Hog Calls

Come early or come later, consistency key

Arkansas coach Bret Bielema, back, watches on as Jared Cornelius catches a pass during spring football practice Tuesday, April 22, 2014, at University of Arkansas in Fayetteville.
Arkansas coach Bret Bielema, back, watches on as Jared Cornelius catches a pass during spring football practice Tuesday, April 22, 2014, at University of Arkansas in Fayetteville.

FAYETTEVILLE -- For some it's a leg up, and for others it's an early boot out.

Results seemed mixed for mid-term high school graduate football players who join their college football teams in January while their old classmates prepare for prom and other last time pleasures they experience during their senior year.

Having observed decades of Arkansas Razorbacks football, it seems that of the few precocious prep graduates who annually enroll early at the UA in January, many get homesick or feel athletically or emotionally overwhelmed and depart prematurely.

Some get talked into giving it another shot by family but often leave again. Just too many bad memories and bad impressions to overcome, or the need to play closer to home is just too strong, or perhaps there is a realization that the college game just isn't for him or beyond his ken.

For others, everything clicks. They are physically and mentally ready to fit in and are often helped by playing a position that is begging for candidates to fit.

Those are the ones whose early college football spring experience gives them a leg up.

Count Jared Cornelius, the Arkansas freshman receiver out of Shreveport Evangel who enrolled in January, as one of those who got a leg up for this preseason. Fifteen spring practices honed by the winter weight room gave him a boost as did ample opportunities for receivers, Arkansas' weakest offensive group last fall.

"A big leg up," Arkansas receivers coach Michael Smith said recently of Cornelius' spring and summer experience. "You've got a young guy that's coming into this atmosphere to be able to go through 15 days of practice on the field, go through the weight room program that he's been through with Herbs [strength coach Ben Herbert] and his guys and just be around college athletes."

Cornelius already has gone through the freshman shock of practicing against college players and taking his lumps from teammates more experienced than himself, but he also experienced enough success against them to be in the mix in preseason practice.

"You can compare yourself and see how far away you really were," Smith said. "I think that was an eye-opening experience for him. He saw, 'Hey, I dominated at the high school level, but there are a lot of guys just like me here at the University of Arkansas that I have got to step up my game even more.' He's accepted that challenge and done well."

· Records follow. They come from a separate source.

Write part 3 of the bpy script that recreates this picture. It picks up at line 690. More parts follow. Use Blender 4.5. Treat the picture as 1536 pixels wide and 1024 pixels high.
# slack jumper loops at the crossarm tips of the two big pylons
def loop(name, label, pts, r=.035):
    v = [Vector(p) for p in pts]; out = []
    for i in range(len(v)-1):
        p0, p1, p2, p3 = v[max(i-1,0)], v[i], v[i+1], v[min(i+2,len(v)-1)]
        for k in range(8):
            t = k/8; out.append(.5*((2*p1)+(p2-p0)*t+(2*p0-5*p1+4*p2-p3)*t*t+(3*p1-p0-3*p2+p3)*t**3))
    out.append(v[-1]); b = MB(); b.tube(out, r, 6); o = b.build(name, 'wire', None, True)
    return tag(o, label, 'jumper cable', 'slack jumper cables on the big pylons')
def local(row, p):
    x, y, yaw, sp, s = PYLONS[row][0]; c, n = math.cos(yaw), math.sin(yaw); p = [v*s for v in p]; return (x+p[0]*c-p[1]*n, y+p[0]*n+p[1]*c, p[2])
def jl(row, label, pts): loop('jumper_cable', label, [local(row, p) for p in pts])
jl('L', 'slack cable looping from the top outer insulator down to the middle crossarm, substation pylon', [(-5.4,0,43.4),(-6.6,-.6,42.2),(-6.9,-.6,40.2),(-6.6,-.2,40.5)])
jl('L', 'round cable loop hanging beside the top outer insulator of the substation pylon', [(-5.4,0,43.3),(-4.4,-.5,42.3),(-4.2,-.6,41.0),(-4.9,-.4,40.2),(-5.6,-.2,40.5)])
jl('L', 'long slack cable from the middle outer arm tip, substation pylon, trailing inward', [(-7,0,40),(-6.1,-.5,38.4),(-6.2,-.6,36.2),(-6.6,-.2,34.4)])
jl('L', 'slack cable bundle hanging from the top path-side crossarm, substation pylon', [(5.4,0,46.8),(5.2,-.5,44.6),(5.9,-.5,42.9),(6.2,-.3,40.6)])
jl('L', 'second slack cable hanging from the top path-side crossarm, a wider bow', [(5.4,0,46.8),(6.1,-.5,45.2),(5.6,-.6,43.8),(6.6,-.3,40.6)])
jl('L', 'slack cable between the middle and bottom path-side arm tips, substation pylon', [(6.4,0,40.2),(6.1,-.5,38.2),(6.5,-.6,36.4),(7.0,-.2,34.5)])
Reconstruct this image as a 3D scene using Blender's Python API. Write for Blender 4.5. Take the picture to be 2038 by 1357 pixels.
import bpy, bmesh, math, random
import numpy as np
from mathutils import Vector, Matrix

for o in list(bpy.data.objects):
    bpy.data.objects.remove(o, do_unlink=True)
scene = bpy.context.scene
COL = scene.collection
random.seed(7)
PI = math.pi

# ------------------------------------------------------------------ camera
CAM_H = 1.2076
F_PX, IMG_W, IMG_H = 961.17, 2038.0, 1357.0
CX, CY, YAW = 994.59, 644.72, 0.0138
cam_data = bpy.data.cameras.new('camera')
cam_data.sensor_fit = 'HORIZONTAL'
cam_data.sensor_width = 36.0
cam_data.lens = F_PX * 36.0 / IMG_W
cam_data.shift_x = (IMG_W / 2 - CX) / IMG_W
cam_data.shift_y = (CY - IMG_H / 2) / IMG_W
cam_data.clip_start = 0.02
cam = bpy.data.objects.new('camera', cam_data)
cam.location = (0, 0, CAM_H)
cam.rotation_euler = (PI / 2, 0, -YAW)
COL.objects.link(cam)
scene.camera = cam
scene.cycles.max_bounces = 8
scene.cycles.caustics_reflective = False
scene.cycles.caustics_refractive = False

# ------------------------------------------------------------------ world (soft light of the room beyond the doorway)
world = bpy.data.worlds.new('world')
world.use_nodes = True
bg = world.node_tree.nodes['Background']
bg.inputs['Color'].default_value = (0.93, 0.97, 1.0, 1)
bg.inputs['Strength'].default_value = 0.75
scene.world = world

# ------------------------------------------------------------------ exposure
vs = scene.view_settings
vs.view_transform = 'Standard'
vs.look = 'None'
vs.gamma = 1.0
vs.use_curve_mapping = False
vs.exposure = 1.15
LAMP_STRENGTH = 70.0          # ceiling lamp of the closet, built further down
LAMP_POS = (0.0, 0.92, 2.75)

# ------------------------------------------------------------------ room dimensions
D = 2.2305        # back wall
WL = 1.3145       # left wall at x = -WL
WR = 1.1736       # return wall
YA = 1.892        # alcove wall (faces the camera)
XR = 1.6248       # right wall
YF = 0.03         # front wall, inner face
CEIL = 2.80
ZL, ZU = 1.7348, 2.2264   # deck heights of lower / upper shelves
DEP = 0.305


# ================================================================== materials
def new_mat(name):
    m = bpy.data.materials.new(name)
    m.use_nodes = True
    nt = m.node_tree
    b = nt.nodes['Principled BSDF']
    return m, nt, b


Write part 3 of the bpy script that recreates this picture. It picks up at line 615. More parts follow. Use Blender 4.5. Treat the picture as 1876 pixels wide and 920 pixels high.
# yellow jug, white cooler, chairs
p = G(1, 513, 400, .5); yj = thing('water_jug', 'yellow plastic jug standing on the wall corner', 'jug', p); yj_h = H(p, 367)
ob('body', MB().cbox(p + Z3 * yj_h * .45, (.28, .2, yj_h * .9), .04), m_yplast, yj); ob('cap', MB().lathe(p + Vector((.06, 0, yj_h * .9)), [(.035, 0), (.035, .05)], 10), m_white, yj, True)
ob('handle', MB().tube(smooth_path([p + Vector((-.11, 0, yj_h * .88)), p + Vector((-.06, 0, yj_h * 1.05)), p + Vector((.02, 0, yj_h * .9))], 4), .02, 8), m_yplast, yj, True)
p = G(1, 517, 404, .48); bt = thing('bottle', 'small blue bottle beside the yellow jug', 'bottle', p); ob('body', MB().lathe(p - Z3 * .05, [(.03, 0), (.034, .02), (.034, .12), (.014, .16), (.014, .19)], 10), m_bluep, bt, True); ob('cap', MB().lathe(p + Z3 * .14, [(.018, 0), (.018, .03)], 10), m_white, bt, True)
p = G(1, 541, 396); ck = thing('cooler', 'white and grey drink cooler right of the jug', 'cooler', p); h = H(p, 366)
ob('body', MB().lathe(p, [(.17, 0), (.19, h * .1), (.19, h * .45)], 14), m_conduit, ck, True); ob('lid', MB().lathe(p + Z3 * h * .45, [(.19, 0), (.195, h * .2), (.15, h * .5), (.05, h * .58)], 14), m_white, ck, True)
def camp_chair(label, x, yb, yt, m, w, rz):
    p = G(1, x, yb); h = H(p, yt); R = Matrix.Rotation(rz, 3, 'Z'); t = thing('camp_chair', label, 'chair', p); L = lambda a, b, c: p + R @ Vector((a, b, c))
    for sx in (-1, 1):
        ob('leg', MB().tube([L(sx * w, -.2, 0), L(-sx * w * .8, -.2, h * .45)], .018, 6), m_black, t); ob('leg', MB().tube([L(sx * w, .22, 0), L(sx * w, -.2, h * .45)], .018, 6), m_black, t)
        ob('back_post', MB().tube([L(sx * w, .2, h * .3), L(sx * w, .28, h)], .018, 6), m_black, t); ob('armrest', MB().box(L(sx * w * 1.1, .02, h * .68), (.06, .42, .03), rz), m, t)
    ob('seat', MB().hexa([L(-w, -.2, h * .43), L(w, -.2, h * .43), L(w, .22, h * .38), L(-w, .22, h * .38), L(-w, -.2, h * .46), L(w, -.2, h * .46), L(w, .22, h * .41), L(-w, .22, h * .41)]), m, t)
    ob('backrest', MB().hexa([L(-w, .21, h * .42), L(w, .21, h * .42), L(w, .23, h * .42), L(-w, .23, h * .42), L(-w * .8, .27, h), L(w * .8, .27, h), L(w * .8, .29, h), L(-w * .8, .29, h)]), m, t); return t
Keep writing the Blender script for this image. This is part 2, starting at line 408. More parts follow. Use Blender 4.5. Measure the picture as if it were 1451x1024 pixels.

Any receiver will get a leg up if he performs consistently in August, regardless of whether he is a junior returnee like Keon Hatcher (the leading returning wideout with 27 catches for 346 yards last year), an early enrollee like Cornelius, or even a freshman like Jojo Robinson or Kendrick Edwards, who arrived this summer.

"With all my guys, it's consistency," Smith said. "That killed us last year as a receiving corps. That falls on my shoulders, but it's something that I think we stressed in the springtime and stressed throughout the summer and the kids have bought into it."